In 1964, then chairman of the board of trustees, Dinshaw Challa offered to build a dharamshala on the dar-e-meher property but as the open space was limited and the project was not feasible he donated towards the construction of the dharamshala in New Delhi which was then being constructed.
In the meanwhile a number of Parsi families shifted into one or more of the 10 flats at the Dr Edulji Pestonji Bharucha Memorial Building, inaugurated on March 23, 1968 by Tehmina Bhandara, president of the Lahore Anjuman.. The fire was temporarily shifted to a room in one of the ground floor flats of this building in October 1968 until Jamshedi Navroz 1971 when the new dar-e-meher was formally inaugurated in Gulberg after the premises of the old dar-e-meher were sold. Dadi Surti was the architect who planned the dar-e-meher and the whole complex and who offered his services free. Construction was undertaken by Khodadad Irani with Fali Engineer and Dadabhoy Junglewalla supervising the construction voluntarily. From August 1970 to June 1987 Ervad Sohrabji Moghal looked after the sacred fire; and from April 1989 until the centenary, Ervad Rustamji Pavri was the panthaky.

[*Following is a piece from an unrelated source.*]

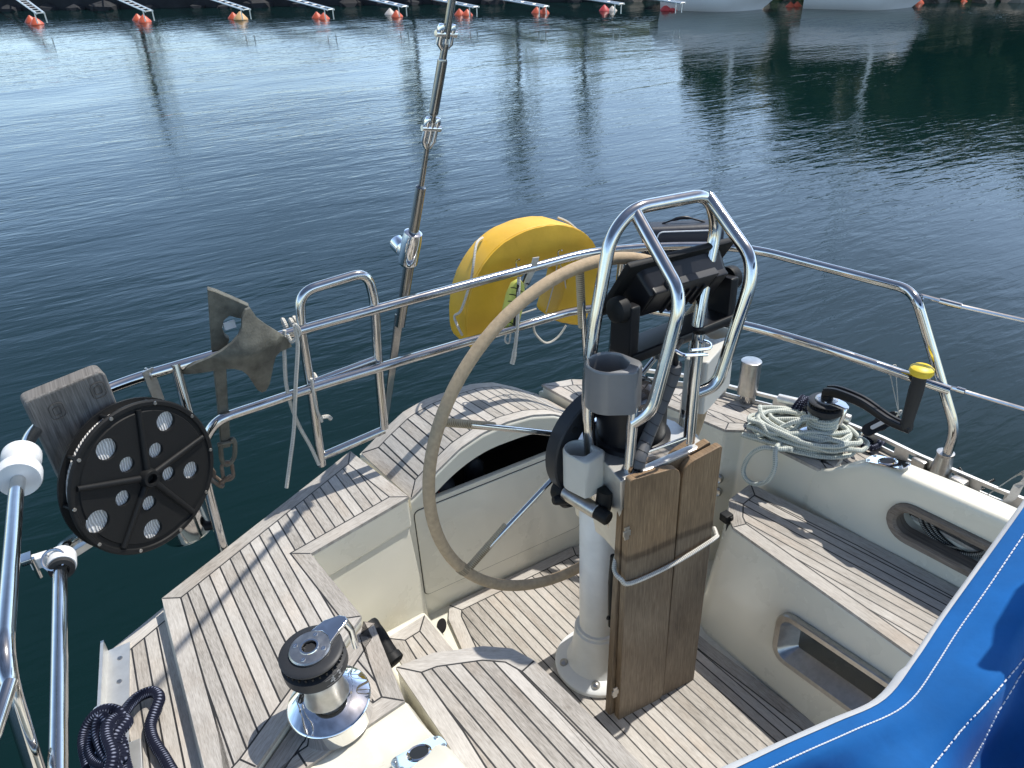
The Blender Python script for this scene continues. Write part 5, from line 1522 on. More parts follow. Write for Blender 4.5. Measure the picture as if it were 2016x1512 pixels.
for k in range(10):
    bm = NB(); a = R(k * 36 + 9); cyl(bm, Mr @ Vector(((RR - .008) * math.cos(a), (RR - .008) * math.sin(a), -.036)), Mr @ Vector(((RR - .008) * math.cos(a), (RR - .008) * math.sin(a), .0)), .0045, 10)
    obj('spacer', bm, BLACKM, reel)
hb = Z(292, 738, .87); 
bm = NB(); box(bm, frame(hb + Vector((.003, -.016, -.025)), raxis, (0, 0, 1)), .09, .030, .004, .001); tube(bm, [frame(hb, (1, .25, 0)) @ Vector((.0165 * math.cos(t), .0165 * math.sin(t), 0)) for t in [k * math.pi / 8 for k in range(16)]], .003, 8, True); obj('hanger', bm, SATIN, reel)
bm = NB(); q0_ = Y(150, 1088, 1.78); box(bm, frame(q0_ + Vector((.03, .03, 0)), (0, 0, 1), (1, .5, 0)), .13, .035, .02, .003); obj('lower_bracket', bm, ALU, reel)
# steel bucket behind the reel
bt = Y(372, 1045, 1.93); 
bm = NB(); lathe(bm, frame(bt, (-.10, 0.05, 1)), [(.066, 0), (.066, .003), (.068, .008), (.068, .20), (.064, .20), (.064, .02), (0, .02)], 36)
bk_ = thing('rod_holder', 'polished steel tube pot on the rail post behind the black reel', 'holder', bt); obj('pot', bm, STEEL, bk_)
bm = NB(); pk = Y(418, 1030, 1.89); cyl(bm, pk + Vector((-.03, 0, 0)), pk + Vector((.012, -.012, 0)), .013, 14); lathe(bm, frame(pk + Vector((.006, -.012, .004)), (.6, -.7, .3)), [(.006, 0), (.017, .003), (.017, .010), (.006, .013)], 18); obj('clamp_knob', bm, BLACKM, bk_)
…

At the time of the centenary celebrations, Ardeshir’s great-granddaughter Laisha Cooper, who resembles her great-grandmother Awabai, had come with her family from Bombay to be navjoted at the Agiary in Lahore, recall Rati and Perin.
 
 

Tending the fire
Houston based novelist Bapsi Sidhwa (daughter of Tehmina and Peshotan, and sister of Minoo and Feroze Bhandara) commented from Houston, "When I last visited Lahore’s Agiary, Rati Cooper lit the fire for me. This was when I visited Lahore for the first Lahore Literary Festival… Rati and Perin are particularly dear to me. They take flowers to my parents’ graves on their death anniversaries. Our fathers were staunch friends, and my mother adored both sisters, particularly Perin.”
Born in India, Amy King, who has lived in Lahore since her early days, stated, "I distinctly remember going to the Agiary as a child and have many happy memories of that time. Even after the Agiary was shifted to its present site in Gulberg due to recurring floods, we had a resident priest, and our small community was actively involved in all religious matters.  Unfortunately, however, we found it progressively difficult to find a priest as our numbers began to dwindle when many families migrated to the West.
"At that time, members of the community volunteered to take turns to tend the fire and do whatever was necessary. I used to go twice a week, and I have no words with which to describe the feeling of peace and well-being that pervaded my life during that time. My family and I faced our share of problems in life which seemed to get resolved one by one. Even today, I am enveloped by a great sense of peace the moment I enter the Agiary. This is a special quality of our atash, and I hope and pray that in spite of all our restraints, we never have to close its doors permanently.”
Happy to receive around 10 munificent contributions on the quasquicentennial occasion, in response to Parsiana’s queries, Rati and Perin stated, "The main challenge the trustees face is the financial cost of maintaining the Agiary with expenses running higher and higher each year. The kathi is procured locally. The sandalwood comes from Karachi or from visitors who come from Bombay or Karachi. Alas, we have been without a mobed for around half a decade… (For) the muktads, without a priest the best we can do is place tube roses and roses in around 22 vases on a muktad table… and the reading of a humbandagi with about five of us present… The community and all that pertains to it is treated with great respect and consideration which we hope to enjoy for all time to come.”